Both Mr. Cellucci and John C. Brockelman, executive director of the Massachusetts Republican Party, say that the rollback to 5 percent was promised when the state raised the income-tax rate to cover the fiscal crisis.

"That is exactly what the Legislature promised -- that it would be returned to when the fiscal crisis was over," Mr. Brockelman said. "This was meant to be a temporary tax."

In addition, he said, the rollback would provide a tax break for working families, cool off the rate of growth of state spending, and make Massachusetts more attractive to business.

Barbara C. Anderson, executive director of Citizens for Limited Taxation, also said that lawmakers made a pledge, and they need to make good on it. Her organization, which has spent four years getting the referendum on the ballot, has been assisted by the Massachusetts High Technology Council business group and Republican Party officials in coming up with about $1 million for the ad campaign in support of Question 4.

"This is not a full-scale tax revolt like Proposition 2 was," Ms. Anderson said. She said the state budget surpluses are now so high that Massachusetts can afford the $1.2 billion cut and still increase spending in future years.

"I don't want to oversell this as keeping government smaller," she said. "This is keeping a promise that they would lower the rate to 5 percent after they dealt with the fiscal crisis.

"By the time that has been phased out and taxpayers save $1.2 billion, the state government will still be growing."

She said that opposition from the state teachers' unions, which cite the need for state funding for education, is not well-grounded.

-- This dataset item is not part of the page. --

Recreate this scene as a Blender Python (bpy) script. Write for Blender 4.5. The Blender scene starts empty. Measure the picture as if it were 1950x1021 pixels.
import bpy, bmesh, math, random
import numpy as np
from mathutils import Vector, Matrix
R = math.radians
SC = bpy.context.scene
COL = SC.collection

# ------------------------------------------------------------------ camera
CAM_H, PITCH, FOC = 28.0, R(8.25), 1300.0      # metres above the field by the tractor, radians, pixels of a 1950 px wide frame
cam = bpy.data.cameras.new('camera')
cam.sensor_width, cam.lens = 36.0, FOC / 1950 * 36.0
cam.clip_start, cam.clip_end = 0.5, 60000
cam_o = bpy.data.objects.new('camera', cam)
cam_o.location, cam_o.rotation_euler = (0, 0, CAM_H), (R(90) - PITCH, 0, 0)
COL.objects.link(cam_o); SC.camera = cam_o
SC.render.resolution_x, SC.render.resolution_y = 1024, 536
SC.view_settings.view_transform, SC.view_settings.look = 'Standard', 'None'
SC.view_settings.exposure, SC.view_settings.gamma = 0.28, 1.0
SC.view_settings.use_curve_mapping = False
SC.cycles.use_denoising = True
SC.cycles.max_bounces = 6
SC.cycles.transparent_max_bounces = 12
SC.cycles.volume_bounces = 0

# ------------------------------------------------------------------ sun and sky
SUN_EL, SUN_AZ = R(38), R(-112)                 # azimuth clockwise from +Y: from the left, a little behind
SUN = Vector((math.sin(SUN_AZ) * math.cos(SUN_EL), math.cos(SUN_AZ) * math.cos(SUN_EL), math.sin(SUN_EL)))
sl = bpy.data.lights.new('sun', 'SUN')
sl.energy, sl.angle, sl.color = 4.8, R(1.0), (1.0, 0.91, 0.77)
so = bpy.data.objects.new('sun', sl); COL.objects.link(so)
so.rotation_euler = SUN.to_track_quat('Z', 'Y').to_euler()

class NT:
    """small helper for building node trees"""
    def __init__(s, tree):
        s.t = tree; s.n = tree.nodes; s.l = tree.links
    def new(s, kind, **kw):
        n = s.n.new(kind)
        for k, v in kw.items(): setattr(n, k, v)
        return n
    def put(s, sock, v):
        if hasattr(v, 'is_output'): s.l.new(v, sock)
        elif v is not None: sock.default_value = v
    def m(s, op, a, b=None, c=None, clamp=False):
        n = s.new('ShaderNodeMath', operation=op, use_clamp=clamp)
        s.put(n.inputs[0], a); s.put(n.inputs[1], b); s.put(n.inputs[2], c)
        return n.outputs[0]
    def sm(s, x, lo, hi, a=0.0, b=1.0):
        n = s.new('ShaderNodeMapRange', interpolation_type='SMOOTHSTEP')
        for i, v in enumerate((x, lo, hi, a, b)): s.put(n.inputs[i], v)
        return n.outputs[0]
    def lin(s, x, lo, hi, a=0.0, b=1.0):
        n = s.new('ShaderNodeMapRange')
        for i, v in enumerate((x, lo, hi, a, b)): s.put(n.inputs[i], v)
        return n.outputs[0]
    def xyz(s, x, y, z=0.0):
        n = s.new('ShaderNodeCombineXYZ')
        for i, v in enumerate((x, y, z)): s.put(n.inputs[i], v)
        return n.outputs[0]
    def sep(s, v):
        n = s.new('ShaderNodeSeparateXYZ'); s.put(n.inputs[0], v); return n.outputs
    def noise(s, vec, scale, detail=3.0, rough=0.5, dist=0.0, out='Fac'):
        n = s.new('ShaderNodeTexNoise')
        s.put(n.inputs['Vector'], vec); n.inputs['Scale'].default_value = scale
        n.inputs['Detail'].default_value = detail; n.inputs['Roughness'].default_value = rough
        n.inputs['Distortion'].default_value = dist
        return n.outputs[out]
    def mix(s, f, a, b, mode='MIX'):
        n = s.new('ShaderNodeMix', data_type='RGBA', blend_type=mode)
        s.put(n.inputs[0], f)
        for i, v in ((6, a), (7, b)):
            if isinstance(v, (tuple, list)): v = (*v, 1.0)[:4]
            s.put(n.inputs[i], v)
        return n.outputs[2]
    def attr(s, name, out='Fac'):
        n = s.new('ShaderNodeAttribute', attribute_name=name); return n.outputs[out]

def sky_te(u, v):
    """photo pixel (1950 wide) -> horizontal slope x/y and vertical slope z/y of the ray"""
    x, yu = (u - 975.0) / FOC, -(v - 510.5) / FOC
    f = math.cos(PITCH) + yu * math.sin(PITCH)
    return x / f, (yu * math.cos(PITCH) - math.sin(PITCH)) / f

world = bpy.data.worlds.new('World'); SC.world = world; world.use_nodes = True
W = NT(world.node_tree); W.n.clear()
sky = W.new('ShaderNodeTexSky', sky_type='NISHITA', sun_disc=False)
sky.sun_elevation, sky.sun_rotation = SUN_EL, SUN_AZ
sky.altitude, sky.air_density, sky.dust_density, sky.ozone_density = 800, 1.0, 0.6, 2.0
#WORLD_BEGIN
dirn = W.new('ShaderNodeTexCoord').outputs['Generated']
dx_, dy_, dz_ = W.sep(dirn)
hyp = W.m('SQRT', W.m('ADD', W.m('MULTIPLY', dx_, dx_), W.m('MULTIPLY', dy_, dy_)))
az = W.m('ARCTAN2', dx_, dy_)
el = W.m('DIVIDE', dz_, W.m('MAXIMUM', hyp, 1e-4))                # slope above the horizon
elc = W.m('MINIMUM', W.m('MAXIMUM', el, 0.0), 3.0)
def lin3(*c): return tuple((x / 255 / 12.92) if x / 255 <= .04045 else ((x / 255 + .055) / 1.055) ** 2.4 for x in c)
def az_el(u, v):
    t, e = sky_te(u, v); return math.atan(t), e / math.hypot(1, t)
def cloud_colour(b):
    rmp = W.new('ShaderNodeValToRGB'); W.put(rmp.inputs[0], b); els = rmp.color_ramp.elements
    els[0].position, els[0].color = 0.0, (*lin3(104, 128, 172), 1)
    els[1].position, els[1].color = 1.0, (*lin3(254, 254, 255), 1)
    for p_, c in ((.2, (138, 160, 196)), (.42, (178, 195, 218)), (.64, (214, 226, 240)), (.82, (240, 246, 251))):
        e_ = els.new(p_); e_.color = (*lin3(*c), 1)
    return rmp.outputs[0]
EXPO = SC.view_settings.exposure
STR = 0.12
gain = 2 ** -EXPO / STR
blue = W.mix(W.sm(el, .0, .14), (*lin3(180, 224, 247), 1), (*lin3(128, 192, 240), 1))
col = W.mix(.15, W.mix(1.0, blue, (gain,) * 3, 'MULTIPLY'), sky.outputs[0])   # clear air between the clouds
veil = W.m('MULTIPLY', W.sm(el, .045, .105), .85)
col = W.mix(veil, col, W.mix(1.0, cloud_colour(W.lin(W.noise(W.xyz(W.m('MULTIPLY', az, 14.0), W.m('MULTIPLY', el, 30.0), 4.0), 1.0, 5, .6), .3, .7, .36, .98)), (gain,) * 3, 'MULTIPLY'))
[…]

"I think we have reached a point where people finally understand the educational institutions are using children to get more money and avoid responsibility," she said.

But state Treasurer Shannon P. O'Brien, House Speaker Thomas M. Finneran and state Senate President Thomas F. Birmingham have warned that the passage of Question 4 would make Massachusetts more vulnerable in an economic downturn and would take money away from school and health programs.

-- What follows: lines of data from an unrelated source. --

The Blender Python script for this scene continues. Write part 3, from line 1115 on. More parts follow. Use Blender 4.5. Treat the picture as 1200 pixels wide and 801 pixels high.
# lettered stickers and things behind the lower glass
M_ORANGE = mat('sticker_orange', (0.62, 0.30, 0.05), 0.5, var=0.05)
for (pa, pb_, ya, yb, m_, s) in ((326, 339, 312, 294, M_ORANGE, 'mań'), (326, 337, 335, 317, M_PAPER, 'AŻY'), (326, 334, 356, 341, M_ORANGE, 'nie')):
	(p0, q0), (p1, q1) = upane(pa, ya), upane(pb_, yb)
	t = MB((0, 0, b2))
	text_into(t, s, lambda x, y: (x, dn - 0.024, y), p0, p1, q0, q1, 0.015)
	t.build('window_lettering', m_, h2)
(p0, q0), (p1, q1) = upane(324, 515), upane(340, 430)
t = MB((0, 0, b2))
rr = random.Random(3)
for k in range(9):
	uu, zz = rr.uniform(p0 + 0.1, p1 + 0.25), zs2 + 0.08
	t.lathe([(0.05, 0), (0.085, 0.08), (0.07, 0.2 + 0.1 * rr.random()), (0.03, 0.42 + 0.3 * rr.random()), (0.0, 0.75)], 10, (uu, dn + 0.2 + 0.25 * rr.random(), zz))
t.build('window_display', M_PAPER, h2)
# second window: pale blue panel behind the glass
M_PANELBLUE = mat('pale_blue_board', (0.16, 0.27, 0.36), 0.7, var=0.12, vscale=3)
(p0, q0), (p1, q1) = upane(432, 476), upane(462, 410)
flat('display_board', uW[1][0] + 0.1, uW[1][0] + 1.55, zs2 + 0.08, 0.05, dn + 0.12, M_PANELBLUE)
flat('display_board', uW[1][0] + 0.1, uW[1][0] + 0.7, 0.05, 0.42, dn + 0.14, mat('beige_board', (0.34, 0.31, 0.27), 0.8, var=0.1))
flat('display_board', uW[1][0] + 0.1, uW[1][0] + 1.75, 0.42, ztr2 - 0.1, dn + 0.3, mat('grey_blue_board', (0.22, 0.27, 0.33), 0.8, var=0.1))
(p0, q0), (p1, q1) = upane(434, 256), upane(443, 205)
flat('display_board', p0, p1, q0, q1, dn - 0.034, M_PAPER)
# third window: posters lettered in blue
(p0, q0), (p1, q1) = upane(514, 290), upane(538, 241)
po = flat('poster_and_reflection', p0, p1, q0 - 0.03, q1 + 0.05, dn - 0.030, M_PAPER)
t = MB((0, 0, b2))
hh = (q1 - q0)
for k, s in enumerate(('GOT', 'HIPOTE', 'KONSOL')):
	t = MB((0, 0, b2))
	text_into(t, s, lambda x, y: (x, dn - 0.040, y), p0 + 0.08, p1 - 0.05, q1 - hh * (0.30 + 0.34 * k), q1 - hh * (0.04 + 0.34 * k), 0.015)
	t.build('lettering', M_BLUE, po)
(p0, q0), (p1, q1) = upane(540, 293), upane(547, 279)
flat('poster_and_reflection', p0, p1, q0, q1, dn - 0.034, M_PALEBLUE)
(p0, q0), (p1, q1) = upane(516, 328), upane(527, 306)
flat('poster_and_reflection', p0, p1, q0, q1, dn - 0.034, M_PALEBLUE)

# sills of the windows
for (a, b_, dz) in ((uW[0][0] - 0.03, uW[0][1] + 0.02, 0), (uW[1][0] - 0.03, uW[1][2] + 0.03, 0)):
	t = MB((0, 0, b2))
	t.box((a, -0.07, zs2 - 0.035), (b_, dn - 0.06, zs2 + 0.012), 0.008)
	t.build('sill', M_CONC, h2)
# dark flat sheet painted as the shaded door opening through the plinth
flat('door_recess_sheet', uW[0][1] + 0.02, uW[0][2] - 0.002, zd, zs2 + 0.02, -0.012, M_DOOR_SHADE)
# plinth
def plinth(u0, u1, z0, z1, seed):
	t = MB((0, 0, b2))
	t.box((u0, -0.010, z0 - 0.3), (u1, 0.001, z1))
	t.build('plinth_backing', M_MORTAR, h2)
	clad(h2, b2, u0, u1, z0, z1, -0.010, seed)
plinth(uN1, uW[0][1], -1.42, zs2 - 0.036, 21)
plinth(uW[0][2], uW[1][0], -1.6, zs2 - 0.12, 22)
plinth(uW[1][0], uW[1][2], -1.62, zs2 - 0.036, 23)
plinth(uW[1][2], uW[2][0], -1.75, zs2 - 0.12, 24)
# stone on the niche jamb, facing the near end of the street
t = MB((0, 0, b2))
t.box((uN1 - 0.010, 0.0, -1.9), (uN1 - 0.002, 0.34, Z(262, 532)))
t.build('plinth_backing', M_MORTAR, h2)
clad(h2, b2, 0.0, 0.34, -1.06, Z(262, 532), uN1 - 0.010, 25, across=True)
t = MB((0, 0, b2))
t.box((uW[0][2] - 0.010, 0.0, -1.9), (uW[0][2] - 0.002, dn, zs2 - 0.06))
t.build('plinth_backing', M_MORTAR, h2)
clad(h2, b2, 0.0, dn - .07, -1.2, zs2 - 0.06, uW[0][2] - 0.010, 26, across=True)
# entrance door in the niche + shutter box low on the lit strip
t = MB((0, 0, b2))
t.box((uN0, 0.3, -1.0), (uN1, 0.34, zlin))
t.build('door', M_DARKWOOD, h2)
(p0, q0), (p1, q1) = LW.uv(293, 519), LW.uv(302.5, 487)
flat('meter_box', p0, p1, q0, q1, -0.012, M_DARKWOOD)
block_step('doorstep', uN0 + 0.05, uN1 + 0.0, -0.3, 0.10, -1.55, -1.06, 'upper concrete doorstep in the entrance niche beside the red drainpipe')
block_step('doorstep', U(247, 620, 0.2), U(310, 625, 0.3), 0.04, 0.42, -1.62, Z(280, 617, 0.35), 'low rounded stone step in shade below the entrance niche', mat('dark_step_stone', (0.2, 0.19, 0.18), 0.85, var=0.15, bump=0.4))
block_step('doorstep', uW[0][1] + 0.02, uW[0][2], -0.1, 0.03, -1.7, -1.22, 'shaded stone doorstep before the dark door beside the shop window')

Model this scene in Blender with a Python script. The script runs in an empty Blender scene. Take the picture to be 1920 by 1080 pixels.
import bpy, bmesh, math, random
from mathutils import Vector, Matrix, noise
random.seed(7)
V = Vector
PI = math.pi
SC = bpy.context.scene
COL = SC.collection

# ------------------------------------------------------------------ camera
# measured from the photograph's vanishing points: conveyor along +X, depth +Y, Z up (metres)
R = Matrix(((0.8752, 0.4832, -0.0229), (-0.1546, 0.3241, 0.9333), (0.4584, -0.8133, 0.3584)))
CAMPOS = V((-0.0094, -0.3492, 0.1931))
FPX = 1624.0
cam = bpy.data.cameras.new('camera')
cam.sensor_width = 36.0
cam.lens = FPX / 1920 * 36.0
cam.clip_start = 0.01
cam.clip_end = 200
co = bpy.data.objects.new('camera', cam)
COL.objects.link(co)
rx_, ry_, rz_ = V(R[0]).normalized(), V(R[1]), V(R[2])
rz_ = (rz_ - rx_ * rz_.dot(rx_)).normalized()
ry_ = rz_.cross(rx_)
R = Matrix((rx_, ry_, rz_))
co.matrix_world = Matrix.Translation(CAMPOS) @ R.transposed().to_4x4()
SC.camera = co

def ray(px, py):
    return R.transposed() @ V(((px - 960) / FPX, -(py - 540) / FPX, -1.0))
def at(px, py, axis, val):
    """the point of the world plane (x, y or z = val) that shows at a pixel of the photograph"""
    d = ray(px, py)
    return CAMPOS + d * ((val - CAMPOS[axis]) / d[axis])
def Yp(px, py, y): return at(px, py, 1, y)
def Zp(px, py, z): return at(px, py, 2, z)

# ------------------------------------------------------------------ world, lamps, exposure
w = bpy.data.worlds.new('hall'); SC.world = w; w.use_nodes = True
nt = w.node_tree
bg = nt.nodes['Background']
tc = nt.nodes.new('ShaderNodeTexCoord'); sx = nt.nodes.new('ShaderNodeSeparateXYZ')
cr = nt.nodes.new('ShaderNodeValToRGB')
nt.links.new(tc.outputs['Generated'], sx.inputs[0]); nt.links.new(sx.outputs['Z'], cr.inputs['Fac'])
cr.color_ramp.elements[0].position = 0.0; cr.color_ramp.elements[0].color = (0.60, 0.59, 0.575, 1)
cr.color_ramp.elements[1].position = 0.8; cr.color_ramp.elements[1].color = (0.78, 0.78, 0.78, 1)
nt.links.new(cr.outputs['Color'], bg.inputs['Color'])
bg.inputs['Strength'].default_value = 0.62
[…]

In a letter to the governor two weeks ago, Mrs. O'Brien said that in the last two years, the state hasn't realized meaningful debt reduction despite the opportunities provided by the surpluses.

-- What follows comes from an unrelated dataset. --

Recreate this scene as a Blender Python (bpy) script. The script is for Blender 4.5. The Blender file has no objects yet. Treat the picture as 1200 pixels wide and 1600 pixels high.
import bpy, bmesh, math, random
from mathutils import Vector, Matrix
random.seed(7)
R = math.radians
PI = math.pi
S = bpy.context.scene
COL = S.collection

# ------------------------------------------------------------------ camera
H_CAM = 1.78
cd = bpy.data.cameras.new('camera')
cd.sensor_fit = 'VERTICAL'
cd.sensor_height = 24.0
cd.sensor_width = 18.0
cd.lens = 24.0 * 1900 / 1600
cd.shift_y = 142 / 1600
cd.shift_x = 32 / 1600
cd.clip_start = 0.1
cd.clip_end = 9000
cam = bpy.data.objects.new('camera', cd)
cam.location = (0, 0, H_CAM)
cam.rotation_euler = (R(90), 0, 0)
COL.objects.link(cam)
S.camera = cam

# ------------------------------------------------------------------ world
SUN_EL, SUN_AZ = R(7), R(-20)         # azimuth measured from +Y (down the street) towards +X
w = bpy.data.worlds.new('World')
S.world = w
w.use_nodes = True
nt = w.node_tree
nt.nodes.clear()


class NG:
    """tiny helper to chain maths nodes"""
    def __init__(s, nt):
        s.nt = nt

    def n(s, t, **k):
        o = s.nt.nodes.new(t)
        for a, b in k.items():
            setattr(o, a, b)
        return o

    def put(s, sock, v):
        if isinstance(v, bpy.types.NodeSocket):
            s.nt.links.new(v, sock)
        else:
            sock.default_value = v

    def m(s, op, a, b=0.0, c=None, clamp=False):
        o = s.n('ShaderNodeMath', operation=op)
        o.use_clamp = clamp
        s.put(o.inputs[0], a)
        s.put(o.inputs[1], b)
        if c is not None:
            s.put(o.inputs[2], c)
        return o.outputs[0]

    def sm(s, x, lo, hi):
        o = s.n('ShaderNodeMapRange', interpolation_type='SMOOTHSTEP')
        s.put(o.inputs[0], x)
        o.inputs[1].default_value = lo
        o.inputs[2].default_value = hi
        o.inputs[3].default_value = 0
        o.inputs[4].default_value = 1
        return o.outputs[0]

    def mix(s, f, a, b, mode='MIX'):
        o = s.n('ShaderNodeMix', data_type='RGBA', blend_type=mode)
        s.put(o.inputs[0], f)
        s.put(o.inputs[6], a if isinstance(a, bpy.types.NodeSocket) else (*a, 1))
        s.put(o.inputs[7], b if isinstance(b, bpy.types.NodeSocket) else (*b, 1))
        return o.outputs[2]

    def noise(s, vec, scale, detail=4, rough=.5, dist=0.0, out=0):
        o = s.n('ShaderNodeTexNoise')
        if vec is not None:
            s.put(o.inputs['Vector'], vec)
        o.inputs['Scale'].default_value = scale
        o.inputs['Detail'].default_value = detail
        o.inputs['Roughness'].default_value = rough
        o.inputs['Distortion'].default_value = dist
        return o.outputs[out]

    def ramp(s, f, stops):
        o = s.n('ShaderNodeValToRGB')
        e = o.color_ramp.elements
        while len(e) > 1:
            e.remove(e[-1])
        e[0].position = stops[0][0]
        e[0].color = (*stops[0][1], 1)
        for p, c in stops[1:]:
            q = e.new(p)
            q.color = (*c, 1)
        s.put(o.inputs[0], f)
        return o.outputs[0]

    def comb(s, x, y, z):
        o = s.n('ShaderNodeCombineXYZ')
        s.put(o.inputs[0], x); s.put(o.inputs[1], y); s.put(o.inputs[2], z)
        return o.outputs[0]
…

She is arguing that a substantial amount of the budget surpluses should be taken "off the table" to pare down debt, suggesting that $500 million go toward that purpose this year.

Supporting that position is a recent analysis by the  Washington-based Center on Budget and Policy Priorities, which warned that Question 4 and another measure on the ballot, Question 6, could jeopardize the state's financial health. Question 6 calls for toll and excise-tax rebates that would drain about $650 million annually from state coffers.

The center, estimating that the two questions would drain state revenues by nearly $2 billion by 2003, said the measures would "seriously impair the state's ability to weather a recession."

Massachusetts, the center said, is now one of just eight states that could survive a recession without raising taxes. But approval of Question 4 and Question 6 would make Massachusetts one of the country's 10 "least-prepared" states to deal with a significant economic downturn, it said.

In Mrs. O'Brien's view, paying down some debt should be the state's first priority.

"We can have some moderate tax relief," she said, "but we need to make sure we have money left over to focus on the issue of debt.

"Our debt has nearly doubled since 1990," Mrs. O'Brien said. "We now have the third-highest debt in the country."

The governor, for his part, prefers to stress that the rollback would make the state more competitive for business, ensuring stable revenues from a stronger economic base.

"There is a greater danger we won't have money for schools and health-care programs if we don't cut the income tax back to 5 percent," Mr. Cellucci said.